Reading does not cause problems. Writing does.
> I'm still missing the whole gfn-epfn 1:1 mapping discussion we identified as
> requirements. Is that supposed to be done by KVM? How?
KVM memslots that represents a range of GFNs refers to memfd (and holds
file pin) plus offset in the file. This info enough to calculate offset in
the file and find PFN. memfd tied 1:1 to struct kvm and KVM would make
sure that there's only one possible gfn for a file offset.
> > > ... and how it would ever work with migration/swapping/rmap (it's clearly
> > > future work, but it's been raised that this would be the way to make it
> > > work, I don't quite see how it would all come together).
> >
> > Given that hardware supports it migration and swapping can be implemented
> > by providing new callbacks in guest_ops. Like ->migrate_page would
> > transfer encrypted data between pages and ->swapout would provide
> > encrypted blob that can be put on disk or handled back to ->swapin to
> > bring back to memory.
>
> Again, I'm missing the complete picture.

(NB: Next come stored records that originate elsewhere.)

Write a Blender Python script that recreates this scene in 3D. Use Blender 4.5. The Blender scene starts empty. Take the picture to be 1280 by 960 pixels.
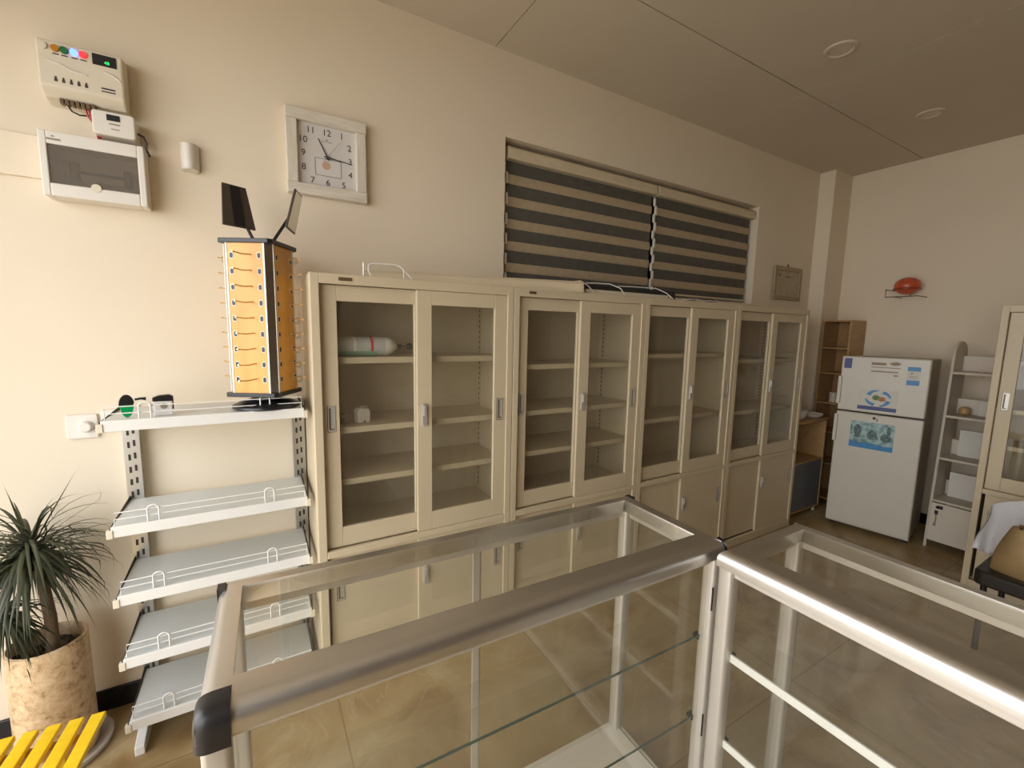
import bpy, math, random
from mathutils import Vector, Matrix
random.seed(7)
PI = math.pi
SC = bpy.context.scene
COL = SC.collection

# ------------------------------------------------------------------ materials
def new_mat(name):
    m = bpy.data.materials.new(name); m.use_nodes = True
    nt = m.node_tree; b = nt.nodes['Principled BSDF']
    return m, nt, b

def mat(name, rgb, rough=.5, metal=0.0, var=.06, scale=9.0, bump=0.0, bscale=60.0, spec=.5, coords='Object', emit=None, estr=0):
    """procedural: base colour softly mottled by noise, optional bump"""
    m, nt, b = new_mat(name)
    b.inputs['Roughness'].default_value = rough
    b.inputs['Metallic'].default_value = metal
    b.inputs['Specular IOR Level'].default_value = spec
    tc = nt.nodes.new('ShaderNodeTexCoord')
    n = nt.nodes.new('ShaderNodeTexNoise'); n.inputs['Scale'].default_value = scale; n.inputs['Detail'].default_value = 4
    nt.links.new(tc.outputs[coords], n.inputs['Vector'])
    r = nt.nodes.new('ShaderNodeValToRGB')
    lo = [c*(1-var) for c in rgb]; hi = [min(1, c*(1+var)) for c in rgb]
    r.color_ramp.elements[0].position = .3; r.color_ramp.elements[1].position = .7
    r.color_ramp.elements[0].color = (*lo, 1); r.color_ramp.elements[1].color = (*hi, 1)
    nt.links.new(n.outputs['Fac'], r.inputs['Fac'])
    nt.links.new(r.outputs['Color'], b.inputs['Base Color'])
    if bump:
        n2 = nt.nodes.new('ShaderNodeTexNoise'); n2.inputs['Scale'].default_value = bscale; n2.inputs['Detail'].default_value = 3
        nt.links.new(tc.outputs[coords], n2.inputs['Vector'])
        bp = nt.nodes.new('ShaderNodeBump'); bp.inputs['Strength'].default_value = bump; bp.inputs['Distance'].default_value = .002
        nt.links.new(n2.outputs['Fac'], bp.inputs['Height']); nt.links.new(bp.outputs['Normal'], b.inputs['Normal'])
    if emit:
        b.inputs['Emission Color'].default_value = (*emit, 1); b.inputs['Emission Strength'].default_value = estr
    return m

def glass(name, tint, ior=1.5, rough=.0, haze=None):
    """thin pane: straight transmission + Fresnel reflection on the outward side"""
    m = bpy.data.materials.new(name); m.use_nodes = True
    nt = m.node_tree; nt.nodes.clear()
    out = nt.nodes.new('ShaderNodeOutputMaterial')
    tr = nt.nodes.new('ShaderNodeBsdfTransparent'); tr.inputs['Color'].default_value = (*tint, 1)
    gl = nt.nodes.new('ShaderNodeBsdfGlossy'); gl.inputs['Roughness'].default_value = rough
    fr = nt.nodes.new('ShaderNodeFresnel'); fr.inputs['IOR'].default_value = ior
    ge = nt.nodes.new('ShaderNodeNewGeometry')
    inv = nt.nodes.new('ShaderNodeMath'); inv.operation = 'SUBTRACT'; inv.inputs[0].default_value = 1
    nt.links.new(ge.outputs['Backfacing'], inv.inputs[1])
    mul = nt.nodes.new('ShaderNodeMath'); mul.operation = 'MULTIPLY'
    nt.links.new(fr.outputs['Fac'], mul.inputs[0]); nt.links.new(inv.outputs[0], mul.inputs[1])
    mx = nt.nodes.new('ShaderNodeMixShader')
    body=tr
    if haze:
        df=nt.nodes.new('ShaderNodeBsdfDiffuse'); df.inputs['Color'].default_value=(*haze[1],1)
        body=nt.nodes.new('ShaderNodeMixShader'); body.inputs['Fac'].default_value=haze[0]
        nt.links.new(tr.outputs[0],body.inputs[1]); nt.links.new(df.outputs[0],body.inputs[2])
    nt.links.new(mul.outputs[0], mx.inputs['Fac']); nt.links.new(body.outputs[0], mx.inputs[1]); nt.links.new(gl.outputs[0], mx.inputs[2])
    nt.links.new(mx.outputs[0], out.inputs['Surface'])
    return m

def brushed(name, rgb, rough=.35, axis=(1, 60, 60)):
    m, nt, b = new_mat(name)
    b.inputs['Metallic'].default_value = 1; b.inputs['Roughness'].default_value = rough
    tc = nt.nodes.new('ShaderNodeTexCoord'); mp = nt.nodes.new('ShaderNodeMapping'); mp.inputs['Scale'].default_value = axis
    n = nt.nodes.new('ShaderNodeTexNoise'); n.inputs['Scale'].default_value = 12; n.inputs['Detail'].default_value = 3
    nt.links.new(tc.outputs['Object'], mp.inputs['Vector']); nt.links.new(mp.outputs['Vector'], n.inputs['Vector'])
    r = nt.nodes.new('ShaderNodeValToRGB')
    r.color_ramp.elements[0].color = (*[c*.9 for c in rgb], 1); r.color_ramp.elements[1].color = (*[min(1, c*1.06) for c in rgb], 1)
    nt.links.new(n.outputs['Fac'], r.inputs['Fac']); nt.links.new(r.outputs['Color'], b.inputs['Base Color'])
    mr = nt.nodes.new('ShaderNodeMapRange'); mr.inputs['To Min'].default_value = rough-.06; mr.inputs['To Max'].default_value = rough+.06
    nt.links.new(n.outputs['Fac'], mr.inputs['Value']); nt.links.new(mr.outputs['Result'], b.inputs['Roughness'])
    return m

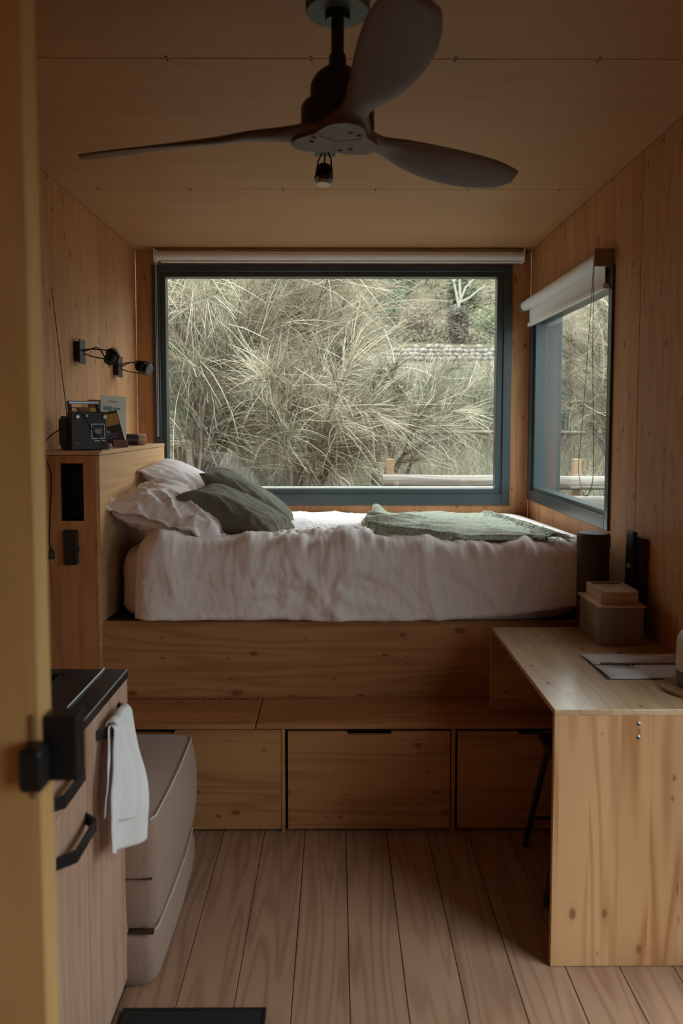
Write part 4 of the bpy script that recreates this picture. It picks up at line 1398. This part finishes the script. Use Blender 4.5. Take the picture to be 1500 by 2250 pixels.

To make swapping decisions vmscan
> code needs track+handle dirty+reference information. How would we be able to
> track references? Does the hardware allow for temporary unmapping of
> encrypted memory and faulting on it? How would page_referenced() continue
> working? "we can add callbacks" is not a satisfying answer, at least for me.
> Especially, when it comes to eventual locking problems and races.
HW doesn't support swapping yet, so details will be just speculation.
IIUC, there's an accessed bit in EPT that can be used for tracking.
> Maybe saying "migration+swap is not supported" is clearer than "we can add
> callbacks" and missing some details on the bigger picture.
>
> Again, a complete design proposal would be highly valuable, especially to
> get some more review from other -MM folks. Otherwise there is a high chance
> that this will be rejected late when trying to upstream and -MM people
> stumbling over it (we've had some similar thing happening just recently
> unfortunately ...).
I only work on core-mm side of the story. We will definitely need to look
at whole picture again once all pieces are somewhat ready.